• **TASK DIRECTIONS**: Emit an exact copy of the lines running from the start of the records to the line containing "return tuple(((v /", both included.

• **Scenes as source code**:
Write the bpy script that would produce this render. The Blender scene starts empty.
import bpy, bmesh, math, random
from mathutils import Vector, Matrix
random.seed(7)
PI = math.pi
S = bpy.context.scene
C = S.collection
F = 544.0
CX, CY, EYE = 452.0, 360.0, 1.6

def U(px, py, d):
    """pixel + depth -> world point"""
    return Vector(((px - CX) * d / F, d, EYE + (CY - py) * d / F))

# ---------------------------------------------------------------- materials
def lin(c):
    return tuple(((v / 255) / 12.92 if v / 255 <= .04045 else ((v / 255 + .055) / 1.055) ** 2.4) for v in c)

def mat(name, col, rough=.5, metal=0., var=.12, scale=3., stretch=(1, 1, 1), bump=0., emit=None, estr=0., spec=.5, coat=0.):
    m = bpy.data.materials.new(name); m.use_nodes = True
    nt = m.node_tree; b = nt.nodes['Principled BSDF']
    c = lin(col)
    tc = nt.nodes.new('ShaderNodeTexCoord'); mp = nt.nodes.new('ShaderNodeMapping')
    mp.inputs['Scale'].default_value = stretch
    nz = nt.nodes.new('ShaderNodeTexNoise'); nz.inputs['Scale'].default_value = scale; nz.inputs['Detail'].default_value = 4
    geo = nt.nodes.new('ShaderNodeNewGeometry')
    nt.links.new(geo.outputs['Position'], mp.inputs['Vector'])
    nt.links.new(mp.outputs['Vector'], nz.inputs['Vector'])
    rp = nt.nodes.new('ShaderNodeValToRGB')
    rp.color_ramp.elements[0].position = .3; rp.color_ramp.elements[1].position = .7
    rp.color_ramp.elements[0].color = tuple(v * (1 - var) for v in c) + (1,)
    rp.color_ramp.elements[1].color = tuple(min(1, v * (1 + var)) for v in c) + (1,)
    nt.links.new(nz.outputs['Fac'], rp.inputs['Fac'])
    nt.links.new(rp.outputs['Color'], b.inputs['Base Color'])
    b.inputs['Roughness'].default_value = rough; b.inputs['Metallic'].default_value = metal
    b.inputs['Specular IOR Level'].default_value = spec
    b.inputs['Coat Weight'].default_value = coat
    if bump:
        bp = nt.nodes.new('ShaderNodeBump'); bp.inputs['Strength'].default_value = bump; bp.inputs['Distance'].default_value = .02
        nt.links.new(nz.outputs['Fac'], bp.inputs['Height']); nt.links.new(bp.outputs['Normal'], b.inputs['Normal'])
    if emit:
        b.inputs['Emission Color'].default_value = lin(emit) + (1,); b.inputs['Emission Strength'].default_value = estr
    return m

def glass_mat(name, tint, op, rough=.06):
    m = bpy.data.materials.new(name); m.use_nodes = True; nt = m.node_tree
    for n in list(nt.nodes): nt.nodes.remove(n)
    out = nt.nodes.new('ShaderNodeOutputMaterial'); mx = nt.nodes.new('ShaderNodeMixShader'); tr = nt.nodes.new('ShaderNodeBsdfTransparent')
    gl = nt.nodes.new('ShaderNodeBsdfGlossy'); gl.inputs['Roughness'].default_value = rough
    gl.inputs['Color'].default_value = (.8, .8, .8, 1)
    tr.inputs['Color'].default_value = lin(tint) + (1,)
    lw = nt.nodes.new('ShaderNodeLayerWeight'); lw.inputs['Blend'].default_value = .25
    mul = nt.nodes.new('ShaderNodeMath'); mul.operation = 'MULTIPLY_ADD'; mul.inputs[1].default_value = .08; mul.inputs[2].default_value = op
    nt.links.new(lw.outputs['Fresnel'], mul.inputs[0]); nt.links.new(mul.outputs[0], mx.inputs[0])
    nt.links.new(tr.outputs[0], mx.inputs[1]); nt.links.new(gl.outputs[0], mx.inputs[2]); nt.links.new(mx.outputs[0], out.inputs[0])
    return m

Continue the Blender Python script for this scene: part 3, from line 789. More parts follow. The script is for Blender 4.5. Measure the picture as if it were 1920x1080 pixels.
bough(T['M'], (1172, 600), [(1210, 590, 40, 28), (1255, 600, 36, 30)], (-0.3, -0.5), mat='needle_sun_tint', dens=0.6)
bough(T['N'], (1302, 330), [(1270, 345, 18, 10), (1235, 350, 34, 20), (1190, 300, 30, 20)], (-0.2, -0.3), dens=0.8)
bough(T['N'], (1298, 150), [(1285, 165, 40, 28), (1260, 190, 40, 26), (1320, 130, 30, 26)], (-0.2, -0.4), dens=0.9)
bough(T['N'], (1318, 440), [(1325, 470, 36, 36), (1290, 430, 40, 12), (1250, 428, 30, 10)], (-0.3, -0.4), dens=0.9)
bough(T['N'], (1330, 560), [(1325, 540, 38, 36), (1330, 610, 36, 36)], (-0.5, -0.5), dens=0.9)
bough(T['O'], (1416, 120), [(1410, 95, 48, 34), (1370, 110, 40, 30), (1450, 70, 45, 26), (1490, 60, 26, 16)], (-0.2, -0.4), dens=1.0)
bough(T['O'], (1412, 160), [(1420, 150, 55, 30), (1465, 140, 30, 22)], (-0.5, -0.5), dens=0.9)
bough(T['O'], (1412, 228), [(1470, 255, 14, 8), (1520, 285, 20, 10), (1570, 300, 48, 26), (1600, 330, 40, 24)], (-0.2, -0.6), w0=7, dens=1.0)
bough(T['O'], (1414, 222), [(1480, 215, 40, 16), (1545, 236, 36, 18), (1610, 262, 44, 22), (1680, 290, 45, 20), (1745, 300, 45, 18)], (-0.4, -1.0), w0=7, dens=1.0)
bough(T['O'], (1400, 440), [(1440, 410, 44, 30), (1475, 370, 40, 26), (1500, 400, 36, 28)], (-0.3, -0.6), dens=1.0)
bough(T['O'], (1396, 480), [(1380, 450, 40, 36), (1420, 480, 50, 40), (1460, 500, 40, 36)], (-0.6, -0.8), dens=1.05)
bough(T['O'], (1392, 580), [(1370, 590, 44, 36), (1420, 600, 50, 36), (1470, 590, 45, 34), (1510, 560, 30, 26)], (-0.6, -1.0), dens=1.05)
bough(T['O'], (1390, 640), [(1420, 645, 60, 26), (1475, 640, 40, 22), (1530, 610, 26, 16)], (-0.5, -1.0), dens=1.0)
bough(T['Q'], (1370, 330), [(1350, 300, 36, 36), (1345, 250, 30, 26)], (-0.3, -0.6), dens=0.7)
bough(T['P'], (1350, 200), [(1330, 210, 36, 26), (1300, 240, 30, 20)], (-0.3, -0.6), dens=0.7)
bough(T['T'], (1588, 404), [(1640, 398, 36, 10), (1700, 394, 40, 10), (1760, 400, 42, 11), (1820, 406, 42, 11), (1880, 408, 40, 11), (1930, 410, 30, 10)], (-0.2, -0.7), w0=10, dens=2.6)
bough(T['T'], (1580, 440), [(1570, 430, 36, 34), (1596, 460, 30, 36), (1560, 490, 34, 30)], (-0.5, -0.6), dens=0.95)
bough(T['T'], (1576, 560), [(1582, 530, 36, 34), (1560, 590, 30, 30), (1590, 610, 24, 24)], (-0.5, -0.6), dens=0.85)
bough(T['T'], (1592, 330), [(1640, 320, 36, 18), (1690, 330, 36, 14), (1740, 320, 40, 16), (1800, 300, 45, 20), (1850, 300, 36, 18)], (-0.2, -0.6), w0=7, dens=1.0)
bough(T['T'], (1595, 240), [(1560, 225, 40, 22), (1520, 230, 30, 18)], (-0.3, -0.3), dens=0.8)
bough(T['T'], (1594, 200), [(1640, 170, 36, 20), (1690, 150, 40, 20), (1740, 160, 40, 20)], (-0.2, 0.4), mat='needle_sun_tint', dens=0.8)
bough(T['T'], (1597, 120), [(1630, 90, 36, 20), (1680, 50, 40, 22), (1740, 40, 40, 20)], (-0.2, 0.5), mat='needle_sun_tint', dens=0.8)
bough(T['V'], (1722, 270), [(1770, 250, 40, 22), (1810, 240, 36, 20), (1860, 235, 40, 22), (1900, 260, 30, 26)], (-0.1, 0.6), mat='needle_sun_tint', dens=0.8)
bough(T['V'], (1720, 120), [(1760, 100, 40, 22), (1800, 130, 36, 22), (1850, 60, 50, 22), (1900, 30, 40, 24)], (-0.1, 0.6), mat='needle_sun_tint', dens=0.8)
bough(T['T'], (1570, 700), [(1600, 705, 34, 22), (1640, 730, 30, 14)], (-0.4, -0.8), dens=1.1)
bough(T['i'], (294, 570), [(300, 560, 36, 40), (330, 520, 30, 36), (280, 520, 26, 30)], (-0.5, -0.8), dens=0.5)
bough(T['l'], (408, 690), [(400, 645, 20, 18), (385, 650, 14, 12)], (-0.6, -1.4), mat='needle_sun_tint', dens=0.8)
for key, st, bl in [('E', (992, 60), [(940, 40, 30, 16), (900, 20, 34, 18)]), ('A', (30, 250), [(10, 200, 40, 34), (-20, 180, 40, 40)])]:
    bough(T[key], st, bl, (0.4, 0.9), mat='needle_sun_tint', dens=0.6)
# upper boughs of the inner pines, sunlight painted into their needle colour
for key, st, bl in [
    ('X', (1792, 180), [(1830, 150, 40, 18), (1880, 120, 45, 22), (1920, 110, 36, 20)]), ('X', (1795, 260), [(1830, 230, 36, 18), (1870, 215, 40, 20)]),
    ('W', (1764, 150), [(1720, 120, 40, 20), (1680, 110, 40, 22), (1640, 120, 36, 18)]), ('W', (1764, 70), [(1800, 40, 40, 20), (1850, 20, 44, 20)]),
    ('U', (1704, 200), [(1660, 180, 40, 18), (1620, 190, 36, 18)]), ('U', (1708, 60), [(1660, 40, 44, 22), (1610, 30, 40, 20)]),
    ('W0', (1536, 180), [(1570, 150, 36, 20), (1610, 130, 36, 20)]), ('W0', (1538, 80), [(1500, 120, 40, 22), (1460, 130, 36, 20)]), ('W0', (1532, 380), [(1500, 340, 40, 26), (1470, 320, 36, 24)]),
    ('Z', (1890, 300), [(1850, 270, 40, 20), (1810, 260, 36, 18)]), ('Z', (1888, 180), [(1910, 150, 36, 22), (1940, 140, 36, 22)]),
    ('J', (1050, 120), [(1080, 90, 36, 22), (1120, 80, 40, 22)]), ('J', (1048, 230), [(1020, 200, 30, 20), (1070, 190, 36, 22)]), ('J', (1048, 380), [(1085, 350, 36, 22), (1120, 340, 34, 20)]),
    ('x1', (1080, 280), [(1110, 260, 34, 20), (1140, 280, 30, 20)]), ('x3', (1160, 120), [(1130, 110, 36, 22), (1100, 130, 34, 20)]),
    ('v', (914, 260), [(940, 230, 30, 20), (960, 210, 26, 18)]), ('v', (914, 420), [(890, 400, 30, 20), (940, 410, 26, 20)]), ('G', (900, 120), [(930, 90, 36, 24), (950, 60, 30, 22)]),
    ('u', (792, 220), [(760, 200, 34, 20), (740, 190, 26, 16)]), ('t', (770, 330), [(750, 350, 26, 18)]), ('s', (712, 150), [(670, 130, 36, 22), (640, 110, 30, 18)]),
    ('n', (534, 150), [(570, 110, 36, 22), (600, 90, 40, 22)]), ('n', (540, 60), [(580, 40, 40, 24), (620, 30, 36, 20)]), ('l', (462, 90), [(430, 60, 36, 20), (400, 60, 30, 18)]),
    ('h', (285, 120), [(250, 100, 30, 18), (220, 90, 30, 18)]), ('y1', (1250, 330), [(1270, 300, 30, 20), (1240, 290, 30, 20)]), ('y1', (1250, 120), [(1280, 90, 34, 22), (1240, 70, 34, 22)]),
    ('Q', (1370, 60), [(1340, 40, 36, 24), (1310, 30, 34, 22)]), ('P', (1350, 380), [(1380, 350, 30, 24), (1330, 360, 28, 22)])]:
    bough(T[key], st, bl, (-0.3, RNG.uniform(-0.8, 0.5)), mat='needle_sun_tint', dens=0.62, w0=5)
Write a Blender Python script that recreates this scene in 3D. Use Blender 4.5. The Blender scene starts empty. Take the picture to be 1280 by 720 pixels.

• **SOLUTION**:
Write the bpy script that would produce this render. The Blender scene starts empty.
import bpy, bmesh, math, random
from mathutils import Vector, Matrix
random.seed(7)
PI = math.pi
S = bpy.context.scene
C = S.collection
F = 544.0
CX, CY, EYE = 452.0, 360.0, 1.6

def U(px, py, d):
    """pixel + depth -> world point"""
    return Vector(((px - CX) * d / F, d, EYE + (CY - py) * d / F))

# ---------------------------------------------------------------- materials
def lin(c):
    return tuple(((v / 255) / 12.92 if v / 255 <= .04045 else ((v / 255 + .055) / 1.055) ** 2.4) for v in c)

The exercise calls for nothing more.